Going Home?

One thing that I feel I am missing out on in life at this moment is anything to do with horses. I am a horse person. On any given day in high school, I would be at the barn during my lunch hour, on my off hours, and between tests- I would return to school sporting spurs and muddy jeans. College was no different, especially because I was learning how to train horses and all about the industry. But now? I haven’t seen a horse up close since the day before I left. I know that it’s triggering part of my depression.

Adam and I were talking today. He was heading to the gym and asked if I wanted to go. We ended up talking for a little while about how it wouldn’t be good for my mental health right now. I’m not as strong as I used to be. I’m not in shape, my legs have lost most of their muscle, and my arms (though they were always small) are so weak now. It’s all because I don’t have horses. I got used to throwing around 40lb saddles and 70lb hay bales. I got used to working out my legs for nearly 9 hours every day of the week by riding horses. I worked out my core by using my balance and doing different exercises on the horses while I rode. But I can’t do that now. I have no muscle. I lost the six pack I had.

Because of this, I mentioned that I miss horses. I would even go back and work for my last boss (who was a total prick) just because it would mean me being back to horses. So Adam told me that I can leave if I want. I can go back to the states whenever I want to so that I can get a job with horses. I hate admitting how tempting of an offer that really is. But 1) I can’t leave him. I’d be even more depressed away from him than I am right now. 2) I just got my cat over here, I can’t spend another few thousand to ship her all the way back home. 3) He wouldn’t survive without me, and I wouldn’t survive without him. Now that we’ve been together for so long? I can’t do that to him.

I honestly wish that I could though. I’d love to fly back home, see my parents, siblings, and friends. I’d buy back my horse. I’d move to Texas or Arizona to work for a trainer down there. I’d take a week every few months, or a whole month twice a year and come see my Adam. Because to be honest, him mentioning that idea wasn’t the first time it’s gone through my head.

Adam is where I’m meant to be. I’m to be with him, forever. That’s why we got married.
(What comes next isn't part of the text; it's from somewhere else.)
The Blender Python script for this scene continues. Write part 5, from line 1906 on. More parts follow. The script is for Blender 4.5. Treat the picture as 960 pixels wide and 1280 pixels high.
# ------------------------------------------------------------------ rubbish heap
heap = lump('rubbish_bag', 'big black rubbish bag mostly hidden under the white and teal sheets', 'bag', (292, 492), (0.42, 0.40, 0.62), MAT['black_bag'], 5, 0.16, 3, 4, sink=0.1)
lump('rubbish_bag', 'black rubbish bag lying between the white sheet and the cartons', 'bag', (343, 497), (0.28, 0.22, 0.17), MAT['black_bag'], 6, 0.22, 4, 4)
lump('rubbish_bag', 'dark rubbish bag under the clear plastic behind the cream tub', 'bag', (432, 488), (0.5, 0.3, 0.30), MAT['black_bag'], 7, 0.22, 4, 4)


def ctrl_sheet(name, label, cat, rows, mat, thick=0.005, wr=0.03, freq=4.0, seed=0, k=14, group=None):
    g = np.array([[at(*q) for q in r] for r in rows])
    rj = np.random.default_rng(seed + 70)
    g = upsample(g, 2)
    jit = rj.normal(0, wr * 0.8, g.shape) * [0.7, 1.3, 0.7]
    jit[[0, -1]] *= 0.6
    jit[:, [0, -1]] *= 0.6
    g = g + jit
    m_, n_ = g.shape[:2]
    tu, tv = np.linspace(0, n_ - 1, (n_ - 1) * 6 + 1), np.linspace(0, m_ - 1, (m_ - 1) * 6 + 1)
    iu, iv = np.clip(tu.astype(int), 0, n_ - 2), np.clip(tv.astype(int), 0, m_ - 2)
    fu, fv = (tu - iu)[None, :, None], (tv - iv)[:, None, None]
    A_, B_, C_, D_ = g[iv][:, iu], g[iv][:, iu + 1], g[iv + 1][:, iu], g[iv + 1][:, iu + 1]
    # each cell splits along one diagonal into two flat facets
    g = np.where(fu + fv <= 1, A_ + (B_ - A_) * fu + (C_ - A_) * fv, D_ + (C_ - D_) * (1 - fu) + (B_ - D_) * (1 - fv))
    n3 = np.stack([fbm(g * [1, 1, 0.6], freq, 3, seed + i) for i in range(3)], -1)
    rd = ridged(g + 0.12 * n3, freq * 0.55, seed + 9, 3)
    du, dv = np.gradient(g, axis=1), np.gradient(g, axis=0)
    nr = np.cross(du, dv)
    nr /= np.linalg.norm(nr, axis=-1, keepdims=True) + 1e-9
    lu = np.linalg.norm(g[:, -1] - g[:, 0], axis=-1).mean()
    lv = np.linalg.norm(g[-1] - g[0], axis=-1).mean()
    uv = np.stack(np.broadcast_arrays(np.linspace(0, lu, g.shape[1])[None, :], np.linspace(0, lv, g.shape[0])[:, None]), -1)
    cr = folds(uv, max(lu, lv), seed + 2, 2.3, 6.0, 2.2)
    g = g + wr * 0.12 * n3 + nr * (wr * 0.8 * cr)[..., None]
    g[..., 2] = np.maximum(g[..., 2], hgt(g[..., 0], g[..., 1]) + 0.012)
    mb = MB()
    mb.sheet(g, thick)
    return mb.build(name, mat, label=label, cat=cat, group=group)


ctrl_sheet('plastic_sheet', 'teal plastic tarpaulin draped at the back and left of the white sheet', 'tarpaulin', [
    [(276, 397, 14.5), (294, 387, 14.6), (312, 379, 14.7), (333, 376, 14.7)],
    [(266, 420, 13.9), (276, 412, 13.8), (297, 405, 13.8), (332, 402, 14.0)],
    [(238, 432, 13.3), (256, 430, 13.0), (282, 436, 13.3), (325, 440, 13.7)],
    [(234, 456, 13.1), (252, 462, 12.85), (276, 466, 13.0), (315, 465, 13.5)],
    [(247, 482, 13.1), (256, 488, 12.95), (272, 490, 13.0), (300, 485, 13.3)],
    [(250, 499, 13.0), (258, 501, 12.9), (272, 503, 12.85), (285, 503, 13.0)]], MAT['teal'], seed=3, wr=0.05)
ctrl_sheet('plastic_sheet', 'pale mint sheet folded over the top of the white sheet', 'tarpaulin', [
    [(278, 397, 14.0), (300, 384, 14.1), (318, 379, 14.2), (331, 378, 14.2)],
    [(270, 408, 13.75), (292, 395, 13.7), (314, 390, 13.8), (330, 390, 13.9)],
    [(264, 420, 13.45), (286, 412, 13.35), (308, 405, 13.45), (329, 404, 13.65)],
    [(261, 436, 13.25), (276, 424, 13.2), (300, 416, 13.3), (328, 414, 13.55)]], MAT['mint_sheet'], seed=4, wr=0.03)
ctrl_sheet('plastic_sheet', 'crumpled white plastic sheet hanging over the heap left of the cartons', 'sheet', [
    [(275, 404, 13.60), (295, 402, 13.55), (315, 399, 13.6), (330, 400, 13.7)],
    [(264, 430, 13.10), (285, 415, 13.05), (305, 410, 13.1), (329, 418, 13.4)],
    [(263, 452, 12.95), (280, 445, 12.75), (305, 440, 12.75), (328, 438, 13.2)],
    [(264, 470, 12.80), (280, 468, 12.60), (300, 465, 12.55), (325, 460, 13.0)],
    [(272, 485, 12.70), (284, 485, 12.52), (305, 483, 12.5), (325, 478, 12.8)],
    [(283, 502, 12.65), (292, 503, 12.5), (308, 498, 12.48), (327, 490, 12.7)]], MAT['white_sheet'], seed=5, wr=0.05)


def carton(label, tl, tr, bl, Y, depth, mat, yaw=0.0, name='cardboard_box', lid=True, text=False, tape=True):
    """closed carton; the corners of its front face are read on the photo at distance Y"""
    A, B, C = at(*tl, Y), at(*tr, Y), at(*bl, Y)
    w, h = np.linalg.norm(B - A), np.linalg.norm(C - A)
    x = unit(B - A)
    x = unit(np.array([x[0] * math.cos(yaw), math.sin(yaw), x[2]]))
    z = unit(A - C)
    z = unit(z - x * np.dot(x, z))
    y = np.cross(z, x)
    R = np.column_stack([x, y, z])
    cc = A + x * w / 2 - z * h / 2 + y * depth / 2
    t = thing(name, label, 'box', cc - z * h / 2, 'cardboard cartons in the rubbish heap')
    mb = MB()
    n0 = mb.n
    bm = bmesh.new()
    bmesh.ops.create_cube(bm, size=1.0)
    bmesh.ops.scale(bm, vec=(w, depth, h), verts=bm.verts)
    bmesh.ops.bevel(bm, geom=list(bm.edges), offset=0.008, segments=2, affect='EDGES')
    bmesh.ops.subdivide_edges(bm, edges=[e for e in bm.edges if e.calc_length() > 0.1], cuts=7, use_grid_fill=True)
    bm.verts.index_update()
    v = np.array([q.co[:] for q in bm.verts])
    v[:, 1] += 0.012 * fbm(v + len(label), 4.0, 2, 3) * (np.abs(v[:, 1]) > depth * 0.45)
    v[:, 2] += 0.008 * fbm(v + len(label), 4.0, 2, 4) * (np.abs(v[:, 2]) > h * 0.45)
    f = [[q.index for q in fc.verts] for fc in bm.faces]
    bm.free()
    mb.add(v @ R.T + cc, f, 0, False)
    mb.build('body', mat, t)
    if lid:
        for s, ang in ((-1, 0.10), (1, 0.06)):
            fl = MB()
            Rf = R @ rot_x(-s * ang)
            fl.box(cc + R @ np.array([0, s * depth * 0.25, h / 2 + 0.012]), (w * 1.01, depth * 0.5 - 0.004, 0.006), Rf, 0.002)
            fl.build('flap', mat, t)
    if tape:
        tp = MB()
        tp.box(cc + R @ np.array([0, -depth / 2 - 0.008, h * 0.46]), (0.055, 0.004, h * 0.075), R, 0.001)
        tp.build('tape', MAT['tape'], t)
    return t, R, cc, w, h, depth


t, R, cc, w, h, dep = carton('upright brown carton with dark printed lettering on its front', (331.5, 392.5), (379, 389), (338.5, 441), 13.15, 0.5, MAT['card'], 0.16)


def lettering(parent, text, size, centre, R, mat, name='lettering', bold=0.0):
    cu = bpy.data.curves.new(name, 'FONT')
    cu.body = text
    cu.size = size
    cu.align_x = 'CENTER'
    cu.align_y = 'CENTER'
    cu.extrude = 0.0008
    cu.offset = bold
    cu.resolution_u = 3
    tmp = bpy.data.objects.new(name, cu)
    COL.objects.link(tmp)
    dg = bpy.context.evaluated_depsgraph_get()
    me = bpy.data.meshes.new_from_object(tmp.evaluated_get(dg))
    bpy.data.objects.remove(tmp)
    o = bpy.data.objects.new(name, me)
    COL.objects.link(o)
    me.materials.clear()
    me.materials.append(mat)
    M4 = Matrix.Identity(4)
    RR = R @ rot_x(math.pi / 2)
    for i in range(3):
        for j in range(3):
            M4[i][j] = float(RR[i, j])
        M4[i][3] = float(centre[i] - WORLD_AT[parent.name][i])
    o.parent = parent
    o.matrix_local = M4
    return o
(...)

And sure, we’ve done the long distance thing before. Heck, a week after we got married we were long distance for nearly six months! But I don’t want to do that again. As for taking lessons out here in England? They’re so expensive! Closer to $100 per lesson! We can’t afford that, especially right now because my mental health is keeping me from working. I’m getting better though, and I hope to be getting a job soon.

I miss my horses. I miss their smell, their feel, all of their sounds. I miss getting stepped on, bitten, and drug around the arena by a rope that got knotted around my feet. I miss them, but I’d miss Adam more. I do know that I can’t wait to move back to the states. We plan on getting a house with a nice spot of land so I can keep a horse or two. That’s the future though. And I have to live in the now.